The plaintiff argues that by the lease and stipulation to which I have referred the defendant has waived any objections to the sale as well as its right of redemption. I cannot agree. By the express terms of 28 V.I.C. § 290 the entry of a judgment on the foreclosure sale, which can only mean a judgment or order confirming the foreclosure sale, is a prerequisite to the conveyance of the property by the Marshal to the purchaser and to the right of the purchaser to obtain possession of the property sold. Such an order of confirmation is specifically provided for by 5 V.I.C. § 489 and it must be obtained before the purchaser can have title or possession.1 On *279February 26,1968 when the plaintiff purported to lease the properties to the defendant the latter had both title to ánd possession of them and the plaintiff had neither. There was thus a total lack of consideration for the promises which the defendant made in the lease and extended by the stipulation and I need consider them no further here except to conclude that they do not bar the defendant from prosecuting its objections to the foreclosure sale.

I turn, then, to consider the objections to the sale. The first which I consider is that the price was grossly inadequate. The bid by the plaintiff, the sole bidder, was $285,000.00, slightly less than the judgment with interest and costs. As the defendant points out, this left a deficiency of about $15,000.00 on the basis of which the plaintiff secured the issuance on May 24, 1968 of a writ of execution directed to the personal property of the defendant. Affidavits by John C. Waite, a St. Croix real estate appraiser, indicate a value of the real properties as of September 30, 1968 of $621,000.00, broken down as $410,000.00 for Plot 42, $111,000.00 for Plot 31 and $100,000.00 for Plot 113 Cb. The difference between the appraised value and the foreclosure sale price is thus $336,000.00, too substantial an amount to be ignored. Moreover I cannot regard it as mere coincidence that the plaintiff’s bid was made in an amount just sufficient to enable it to secure through foreclosure and execution sale the defendant’s real and personal property without having to pay any surplus to the defendant. I find that the sale price is so grossly inadequate as, together with the other substantial irregularities in the proceedings to which I shall refer, to injure the defendant and therefore to require the sale to be set aside and a resale ordered. 5 V.I.C. § 489(a).

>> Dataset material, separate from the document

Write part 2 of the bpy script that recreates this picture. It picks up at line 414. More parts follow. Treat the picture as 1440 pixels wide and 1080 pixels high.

I think, also, that the defendant’s objection to the sale of all three parcels as a unit may well point to the *280reason for the absence of any bidders except the plaintiff and the résulting inadequacy of price. For the three parcels are quite disparate in location, improvements and nature of use. It may well be that bidders who might be interested in purchasing one of the properties would not be interested in acquiring all three.2 In this connection I note that Plot 42 is landscaped and improved with main buildings, guest houses and swimming pool suitable for tourist accommodation, that Plot 31 consists of unimproved ground with a fresh water well and Plot 113 Cb consists of about 400 feet of beach front about a mile and one-half from the other two properties. I conclude that it was substantially irregular to the prejudice of the defendant to sell the three parcels as a unit without also offering them separately. Thornberg v. Jorgensen, 3 Cir. 1932, 1 V.I. 606, 615, 60 F.2d 471; In re Roach, Del.Super. 1925, 130 A. 676. Accordingly, under the circumstances here present, on the resale which I shall order the three parcels will first be offered for sale separately, after which bids will be received for the three properties as a unit commencing with the plaintiff’s bid of $285,000.00, 5 Y.I.C. § 489(4), and the properties will be sold to the highest bidder as a unit if his bid exceeds the sum of the highest bids received for the separate properties, otherwise the separate properties shall be sold to the highest bidders for each, respectively. See § 6 of the Annotation to Gaskill v. Neal, 1956, 77 Idaho 428, 239 P.2d 957, 61 ALR2d 501, at pp. 534 et seq.

Finally I agree with the defendant that the notice of sale was inadequate to produce a reasonable number of bidders which, in view of the intense activity in real-, estate on this island at this time, would have been *281expected to appear at the sale of such properties as these. Accordingly, upon resale the notice should give a more adequate description of the properties and their improvements. Since this irregularity may well have contributed to the failure to secure an adequate price it also is ground for setting aside the sale. Yost’s Ex’r v. Coyle (No. 2) 1910, 226 Pa. 458, 75 A. 721; Levi v. Greer, 1912, 236 Pa. 475, 84 A. 917. As stated in 30A Am. Jur., Judicial Sales § 49: “The object of a notice of sale is to inform the public of the nature and condition of the property to be sold, and of the time, place, and terms of the sale, in order to attract bidders and prevent a sacrifice of the property.” To this end I think that notice of the resale should be published not only in the St. Croix Avis, but also in the Daily News of the Virgin Islands and in the Wall Street Journal in New York once a week for four successive weeks.

I conclude, for the reasons stated, that the objections of the defendant to the foreclosure sale must be sustained and that a resale must be had.

An order will be entered sustaining the objections, setting aside the Marshal’s sale of February 13, 1968 and the Marshal’s deed of November 12, 1968, and directing a resale of the mortgaged properties in a manner not inconsistent with this opinion.

I note that 28 - V.I.C. § 535 as amended provides that a mortgagor may redeem within six months after confirmation.

It appears that the defendant on January 31, 1968 signed a contract with Cane Harbor, Inc., for the sale of Plot 113 Cb for $100,000.00 which could not be carried out because of the foreclosure.